───── DATA ENTRIES
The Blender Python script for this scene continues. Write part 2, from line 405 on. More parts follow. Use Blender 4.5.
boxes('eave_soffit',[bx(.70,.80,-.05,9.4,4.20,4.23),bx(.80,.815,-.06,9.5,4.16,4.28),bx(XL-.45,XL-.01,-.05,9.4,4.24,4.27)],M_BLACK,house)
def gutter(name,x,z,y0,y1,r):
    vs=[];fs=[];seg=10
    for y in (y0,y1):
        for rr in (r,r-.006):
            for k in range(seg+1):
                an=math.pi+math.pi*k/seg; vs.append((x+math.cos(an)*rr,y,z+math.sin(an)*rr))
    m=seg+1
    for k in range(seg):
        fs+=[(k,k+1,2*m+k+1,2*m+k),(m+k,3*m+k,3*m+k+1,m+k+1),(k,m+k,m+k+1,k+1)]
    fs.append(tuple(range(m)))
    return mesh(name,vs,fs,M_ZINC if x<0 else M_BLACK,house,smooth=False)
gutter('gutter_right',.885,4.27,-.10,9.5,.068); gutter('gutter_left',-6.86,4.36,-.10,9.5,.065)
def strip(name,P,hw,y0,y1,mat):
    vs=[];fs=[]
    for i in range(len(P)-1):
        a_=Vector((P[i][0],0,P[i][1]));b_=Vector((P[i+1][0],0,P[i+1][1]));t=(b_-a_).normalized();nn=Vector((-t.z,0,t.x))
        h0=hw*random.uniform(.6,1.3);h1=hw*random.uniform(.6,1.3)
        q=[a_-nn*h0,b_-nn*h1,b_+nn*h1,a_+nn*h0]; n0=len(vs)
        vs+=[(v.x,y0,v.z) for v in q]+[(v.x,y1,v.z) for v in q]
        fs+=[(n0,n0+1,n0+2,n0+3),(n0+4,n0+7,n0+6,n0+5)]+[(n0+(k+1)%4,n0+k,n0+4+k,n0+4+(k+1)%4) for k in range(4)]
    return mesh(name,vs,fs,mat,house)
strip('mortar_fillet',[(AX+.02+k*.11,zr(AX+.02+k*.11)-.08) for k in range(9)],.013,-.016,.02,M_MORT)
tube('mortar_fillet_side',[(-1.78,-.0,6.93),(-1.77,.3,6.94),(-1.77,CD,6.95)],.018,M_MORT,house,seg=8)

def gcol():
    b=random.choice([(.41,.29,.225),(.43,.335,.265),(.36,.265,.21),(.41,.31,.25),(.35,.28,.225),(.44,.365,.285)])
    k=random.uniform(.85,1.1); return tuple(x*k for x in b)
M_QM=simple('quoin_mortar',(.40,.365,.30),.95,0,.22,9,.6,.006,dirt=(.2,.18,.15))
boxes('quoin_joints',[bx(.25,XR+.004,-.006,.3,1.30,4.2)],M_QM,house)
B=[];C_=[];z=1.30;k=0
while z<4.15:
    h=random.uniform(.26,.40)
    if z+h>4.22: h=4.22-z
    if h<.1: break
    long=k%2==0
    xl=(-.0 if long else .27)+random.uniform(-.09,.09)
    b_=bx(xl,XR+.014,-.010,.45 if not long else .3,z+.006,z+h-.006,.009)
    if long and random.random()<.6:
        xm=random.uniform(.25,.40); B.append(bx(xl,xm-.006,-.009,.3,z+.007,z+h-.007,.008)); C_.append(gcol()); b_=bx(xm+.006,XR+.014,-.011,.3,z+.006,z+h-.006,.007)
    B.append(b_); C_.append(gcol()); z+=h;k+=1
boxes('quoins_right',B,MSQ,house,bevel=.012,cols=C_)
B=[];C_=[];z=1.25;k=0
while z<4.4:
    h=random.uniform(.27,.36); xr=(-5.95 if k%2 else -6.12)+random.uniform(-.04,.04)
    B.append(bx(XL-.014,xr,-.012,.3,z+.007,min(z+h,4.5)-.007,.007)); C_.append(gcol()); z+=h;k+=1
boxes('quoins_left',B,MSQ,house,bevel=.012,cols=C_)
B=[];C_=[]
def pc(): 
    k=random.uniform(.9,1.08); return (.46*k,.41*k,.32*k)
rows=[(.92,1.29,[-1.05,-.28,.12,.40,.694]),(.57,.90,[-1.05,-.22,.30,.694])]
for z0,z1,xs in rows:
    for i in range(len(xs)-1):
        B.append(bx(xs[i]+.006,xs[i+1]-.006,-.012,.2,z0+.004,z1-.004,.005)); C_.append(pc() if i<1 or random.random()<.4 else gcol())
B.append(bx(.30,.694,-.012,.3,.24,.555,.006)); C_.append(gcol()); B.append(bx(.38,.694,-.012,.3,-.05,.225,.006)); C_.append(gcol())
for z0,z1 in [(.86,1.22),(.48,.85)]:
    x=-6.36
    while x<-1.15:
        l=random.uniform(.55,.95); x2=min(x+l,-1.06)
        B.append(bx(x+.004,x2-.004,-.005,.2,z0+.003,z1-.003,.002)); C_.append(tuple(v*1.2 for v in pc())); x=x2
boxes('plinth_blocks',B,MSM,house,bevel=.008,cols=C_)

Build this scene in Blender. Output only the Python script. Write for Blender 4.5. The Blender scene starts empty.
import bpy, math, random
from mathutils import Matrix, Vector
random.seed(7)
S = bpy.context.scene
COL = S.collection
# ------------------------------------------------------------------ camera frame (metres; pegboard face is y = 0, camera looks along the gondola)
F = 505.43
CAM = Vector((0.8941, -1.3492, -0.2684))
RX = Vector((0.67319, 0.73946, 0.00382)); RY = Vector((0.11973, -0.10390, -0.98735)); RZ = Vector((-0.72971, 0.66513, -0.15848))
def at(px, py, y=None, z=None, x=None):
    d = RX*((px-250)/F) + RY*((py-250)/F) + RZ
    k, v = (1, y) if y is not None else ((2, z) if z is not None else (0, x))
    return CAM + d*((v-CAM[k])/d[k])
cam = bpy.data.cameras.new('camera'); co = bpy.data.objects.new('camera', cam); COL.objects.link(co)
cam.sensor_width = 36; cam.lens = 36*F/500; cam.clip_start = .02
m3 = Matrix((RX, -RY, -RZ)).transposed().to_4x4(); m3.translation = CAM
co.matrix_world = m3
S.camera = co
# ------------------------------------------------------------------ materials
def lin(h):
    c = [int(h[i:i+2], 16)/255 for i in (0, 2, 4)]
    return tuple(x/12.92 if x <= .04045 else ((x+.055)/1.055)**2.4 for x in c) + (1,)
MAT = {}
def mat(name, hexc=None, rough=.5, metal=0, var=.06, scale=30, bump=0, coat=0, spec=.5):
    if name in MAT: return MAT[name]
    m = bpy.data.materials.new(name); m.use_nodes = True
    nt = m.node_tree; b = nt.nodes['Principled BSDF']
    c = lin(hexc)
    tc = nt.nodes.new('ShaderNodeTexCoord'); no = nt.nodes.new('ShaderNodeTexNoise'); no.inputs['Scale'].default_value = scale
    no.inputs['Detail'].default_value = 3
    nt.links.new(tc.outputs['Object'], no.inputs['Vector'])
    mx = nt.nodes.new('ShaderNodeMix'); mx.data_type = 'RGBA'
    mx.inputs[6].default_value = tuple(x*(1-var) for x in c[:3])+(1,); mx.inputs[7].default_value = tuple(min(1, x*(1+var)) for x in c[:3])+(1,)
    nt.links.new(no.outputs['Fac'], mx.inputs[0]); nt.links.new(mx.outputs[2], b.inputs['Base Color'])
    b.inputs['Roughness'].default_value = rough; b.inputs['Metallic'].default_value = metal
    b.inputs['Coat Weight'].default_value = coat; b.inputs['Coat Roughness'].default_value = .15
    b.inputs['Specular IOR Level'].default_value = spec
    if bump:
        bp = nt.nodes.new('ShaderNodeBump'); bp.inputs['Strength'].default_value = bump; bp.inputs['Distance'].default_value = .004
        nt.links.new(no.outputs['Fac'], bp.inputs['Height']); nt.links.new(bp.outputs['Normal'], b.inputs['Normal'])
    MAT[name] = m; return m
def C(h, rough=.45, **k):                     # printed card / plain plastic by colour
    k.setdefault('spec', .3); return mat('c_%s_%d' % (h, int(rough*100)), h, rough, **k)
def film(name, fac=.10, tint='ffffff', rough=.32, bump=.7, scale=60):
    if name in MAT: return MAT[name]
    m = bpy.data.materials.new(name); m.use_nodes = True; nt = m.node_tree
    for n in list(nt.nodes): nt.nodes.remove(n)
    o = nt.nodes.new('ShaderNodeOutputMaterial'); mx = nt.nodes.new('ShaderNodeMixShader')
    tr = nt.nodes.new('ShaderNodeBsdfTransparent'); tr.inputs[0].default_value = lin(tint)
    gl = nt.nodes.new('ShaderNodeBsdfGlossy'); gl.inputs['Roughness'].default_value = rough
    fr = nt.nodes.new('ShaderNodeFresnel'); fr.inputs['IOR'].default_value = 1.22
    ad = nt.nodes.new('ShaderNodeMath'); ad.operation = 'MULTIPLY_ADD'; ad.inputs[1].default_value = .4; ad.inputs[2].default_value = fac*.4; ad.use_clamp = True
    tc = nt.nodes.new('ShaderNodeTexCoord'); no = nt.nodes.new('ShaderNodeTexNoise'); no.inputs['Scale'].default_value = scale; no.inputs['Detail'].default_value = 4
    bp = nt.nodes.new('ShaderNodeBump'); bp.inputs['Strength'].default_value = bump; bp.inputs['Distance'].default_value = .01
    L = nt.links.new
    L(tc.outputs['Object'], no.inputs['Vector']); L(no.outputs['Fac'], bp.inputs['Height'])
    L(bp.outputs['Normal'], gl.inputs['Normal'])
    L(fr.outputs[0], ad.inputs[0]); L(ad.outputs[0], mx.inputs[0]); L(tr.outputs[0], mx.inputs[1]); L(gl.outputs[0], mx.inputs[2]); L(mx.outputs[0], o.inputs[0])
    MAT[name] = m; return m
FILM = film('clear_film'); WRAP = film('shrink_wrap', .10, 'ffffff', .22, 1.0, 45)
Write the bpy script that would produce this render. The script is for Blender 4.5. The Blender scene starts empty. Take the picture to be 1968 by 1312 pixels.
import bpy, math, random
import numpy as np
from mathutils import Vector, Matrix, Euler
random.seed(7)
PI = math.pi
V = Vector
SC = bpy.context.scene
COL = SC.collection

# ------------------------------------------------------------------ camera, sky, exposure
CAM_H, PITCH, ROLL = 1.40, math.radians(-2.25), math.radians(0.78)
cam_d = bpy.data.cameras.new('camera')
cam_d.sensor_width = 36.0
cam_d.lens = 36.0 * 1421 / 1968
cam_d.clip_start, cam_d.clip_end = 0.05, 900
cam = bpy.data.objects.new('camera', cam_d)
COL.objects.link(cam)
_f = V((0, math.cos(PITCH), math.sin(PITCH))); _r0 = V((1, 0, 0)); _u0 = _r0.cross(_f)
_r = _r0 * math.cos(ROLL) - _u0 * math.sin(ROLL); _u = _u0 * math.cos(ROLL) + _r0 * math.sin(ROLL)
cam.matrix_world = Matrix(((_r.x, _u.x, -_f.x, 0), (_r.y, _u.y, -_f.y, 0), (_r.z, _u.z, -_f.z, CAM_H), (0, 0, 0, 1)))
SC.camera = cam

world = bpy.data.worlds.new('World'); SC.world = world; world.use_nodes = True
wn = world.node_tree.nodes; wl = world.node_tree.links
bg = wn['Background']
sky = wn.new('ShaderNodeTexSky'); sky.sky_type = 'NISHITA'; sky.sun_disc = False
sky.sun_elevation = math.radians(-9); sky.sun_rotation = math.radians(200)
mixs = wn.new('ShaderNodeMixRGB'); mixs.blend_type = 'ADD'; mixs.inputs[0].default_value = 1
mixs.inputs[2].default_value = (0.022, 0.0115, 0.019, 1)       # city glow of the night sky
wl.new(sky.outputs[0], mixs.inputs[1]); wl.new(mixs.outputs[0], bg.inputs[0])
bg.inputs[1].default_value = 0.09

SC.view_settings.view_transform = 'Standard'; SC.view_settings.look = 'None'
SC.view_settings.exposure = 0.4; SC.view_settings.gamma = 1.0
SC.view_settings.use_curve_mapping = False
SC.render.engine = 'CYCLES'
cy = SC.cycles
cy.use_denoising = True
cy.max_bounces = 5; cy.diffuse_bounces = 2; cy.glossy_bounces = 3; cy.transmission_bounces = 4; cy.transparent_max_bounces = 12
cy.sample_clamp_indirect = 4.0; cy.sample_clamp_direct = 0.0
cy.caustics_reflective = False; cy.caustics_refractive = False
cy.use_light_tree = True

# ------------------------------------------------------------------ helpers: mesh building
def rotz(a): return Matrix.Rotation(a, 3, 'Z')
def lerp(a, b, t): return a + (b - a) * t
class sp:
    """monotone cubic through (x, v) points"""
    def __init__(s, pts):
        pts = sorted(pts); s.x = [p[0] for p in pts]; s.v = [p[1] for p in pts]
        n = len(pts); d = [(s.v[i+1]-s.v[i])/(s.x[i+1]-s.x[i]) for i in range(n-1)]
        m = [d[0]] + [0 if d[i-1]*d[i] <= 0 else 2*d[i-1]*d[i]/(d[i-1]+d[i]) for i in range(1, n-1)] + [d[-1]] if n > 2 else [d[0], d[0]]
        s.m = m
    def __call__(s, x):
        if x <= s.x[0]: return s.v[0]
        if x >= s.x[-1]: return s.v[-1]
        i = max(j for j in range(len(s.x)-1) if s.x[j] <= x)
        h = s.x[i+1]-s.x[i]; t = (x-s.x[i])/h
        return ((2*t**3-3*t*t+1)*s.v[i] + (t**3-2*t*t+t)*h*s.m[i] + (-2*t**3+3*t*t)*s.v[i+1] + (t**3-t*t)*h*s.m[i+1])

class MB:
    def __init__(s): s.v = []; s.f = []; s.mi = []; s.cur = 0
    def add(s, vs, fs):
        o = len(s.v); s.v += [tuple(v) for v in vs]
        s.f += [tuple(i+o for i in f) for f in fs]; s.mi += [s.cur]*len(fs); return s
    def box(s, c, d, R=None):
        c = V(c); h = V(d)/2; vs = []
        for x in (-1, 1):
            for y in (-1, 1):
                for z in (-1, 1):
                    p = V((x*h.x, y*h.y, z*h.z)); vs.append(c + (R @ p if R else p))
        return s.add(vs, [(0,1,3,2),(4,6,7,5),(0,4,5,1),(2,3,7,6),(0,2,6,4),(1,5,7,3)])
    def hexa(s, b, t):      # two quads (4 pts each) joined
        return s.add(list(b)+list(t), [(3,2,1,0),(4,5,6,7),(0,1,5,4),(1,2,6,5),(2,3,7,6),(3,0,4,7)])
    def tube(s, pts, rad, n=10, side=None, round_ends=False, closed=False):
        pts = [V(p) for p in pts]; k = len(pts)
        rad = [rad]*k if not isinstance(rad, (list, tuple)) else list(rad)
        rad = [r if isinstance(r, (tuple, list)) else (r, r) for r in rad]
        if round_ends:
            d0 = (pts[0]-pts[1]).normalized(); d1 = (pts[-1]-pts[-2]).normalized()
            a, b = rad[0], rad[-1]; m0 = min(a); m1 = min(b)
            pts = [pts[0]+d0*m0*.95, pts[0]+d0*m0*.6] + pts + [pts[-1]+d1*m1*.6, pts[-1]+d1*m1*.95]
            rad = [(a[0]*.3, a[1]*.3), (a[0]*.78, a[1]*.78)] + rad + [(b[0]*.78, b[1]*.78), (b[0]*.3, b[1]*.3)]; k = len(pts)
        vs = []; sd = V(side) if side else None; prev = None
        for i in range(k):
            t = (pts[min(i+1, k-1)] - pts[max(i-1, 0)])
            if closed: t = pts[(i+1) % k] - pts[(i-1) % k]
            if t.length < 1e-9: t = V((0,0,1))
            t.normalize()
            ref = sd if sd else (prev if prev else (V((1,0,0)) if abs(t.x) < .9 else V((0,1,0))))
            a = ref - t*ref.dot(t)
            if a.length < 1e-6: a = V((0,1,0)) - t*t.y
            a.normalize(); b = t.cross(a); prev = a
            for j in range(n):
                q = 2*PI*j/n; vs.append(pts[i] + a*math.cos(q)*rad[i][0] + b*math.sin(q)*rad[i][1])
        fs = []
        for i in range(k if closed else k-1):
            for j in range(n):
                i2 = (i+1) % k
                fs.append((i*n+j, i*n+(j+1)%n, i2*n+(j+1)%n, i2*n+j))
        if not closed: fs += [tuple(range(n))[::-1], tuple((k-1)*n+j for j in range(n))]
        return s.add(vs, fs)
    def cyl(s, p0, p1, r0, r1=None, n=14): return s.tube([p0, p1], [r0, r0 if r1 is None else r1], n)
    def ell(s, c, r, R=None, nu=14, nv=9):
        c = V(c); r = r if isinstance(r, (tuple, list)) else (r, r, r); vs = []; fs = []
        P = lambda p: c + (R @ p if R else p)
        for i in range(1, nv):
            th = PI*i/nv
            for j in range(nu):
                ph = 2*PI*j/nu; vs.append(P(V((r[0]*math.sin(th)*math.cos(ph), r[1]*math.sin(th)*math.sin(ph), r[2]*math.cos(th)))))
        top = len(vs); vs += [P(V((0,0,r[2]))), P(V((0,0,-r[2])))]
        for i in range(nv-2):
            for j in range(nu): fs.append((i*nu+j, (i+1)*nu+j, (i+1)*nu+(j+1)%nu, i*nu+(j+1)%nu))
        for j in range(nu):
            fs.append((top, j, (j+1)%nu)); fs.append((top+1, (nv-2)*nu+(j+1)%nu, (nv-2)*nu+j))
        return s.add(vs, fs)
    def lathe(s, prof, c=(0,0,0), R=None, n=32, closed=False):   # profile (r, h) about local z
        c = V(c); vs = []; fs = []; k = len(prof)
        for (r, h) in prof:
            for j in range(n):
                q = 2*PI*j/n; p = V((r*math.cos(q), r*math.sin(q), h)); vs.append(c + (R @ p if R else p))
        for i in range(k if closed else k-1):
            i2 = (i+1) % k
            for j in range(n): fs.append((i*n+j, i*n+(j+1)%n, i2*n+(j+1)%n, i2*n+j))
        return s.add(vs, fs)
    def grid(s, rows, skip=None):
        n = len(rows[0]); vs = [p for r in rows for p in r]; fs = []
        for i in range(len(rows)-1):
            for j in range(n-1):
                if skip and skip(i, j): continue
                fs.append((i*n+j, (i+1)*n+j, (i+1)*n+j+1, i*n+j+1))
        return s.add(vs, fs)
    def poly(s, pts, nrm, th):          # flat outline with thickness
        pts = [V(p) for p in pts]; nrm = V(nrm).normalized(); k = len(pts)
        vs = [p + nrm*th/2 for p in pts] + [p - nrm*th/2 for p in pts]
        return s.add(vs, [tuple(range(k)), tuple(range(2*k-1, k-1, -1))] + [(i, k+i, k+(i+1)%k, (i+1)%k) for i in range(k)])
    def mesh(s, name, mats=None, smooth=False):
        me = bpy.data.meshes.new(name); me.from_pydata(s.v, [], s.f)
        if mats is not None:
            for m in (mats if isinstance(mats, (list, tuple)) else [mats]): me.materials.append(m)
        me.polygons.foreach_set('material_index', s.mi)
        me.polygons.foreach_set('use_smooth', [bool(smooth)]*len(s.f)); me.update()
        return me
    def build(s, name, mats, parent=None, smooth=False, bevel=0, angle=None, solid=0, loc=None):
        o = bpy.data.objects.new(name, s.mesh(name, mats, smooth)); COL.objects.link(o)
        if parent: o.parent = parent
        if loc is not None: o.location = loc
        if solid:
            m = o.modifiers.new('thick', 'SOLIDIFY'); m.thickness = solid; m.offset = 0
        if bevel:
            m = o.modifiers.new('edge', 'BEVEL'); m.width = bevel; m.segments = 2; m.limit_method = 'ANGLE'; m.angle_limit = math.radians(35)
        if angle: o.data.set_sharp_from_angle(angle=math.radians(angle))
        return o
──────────
## OBJECTIVE:
Report the number of lines in the listing that include the string "Python"; give nothing but the number.

## EXERCISE ANSWER:
2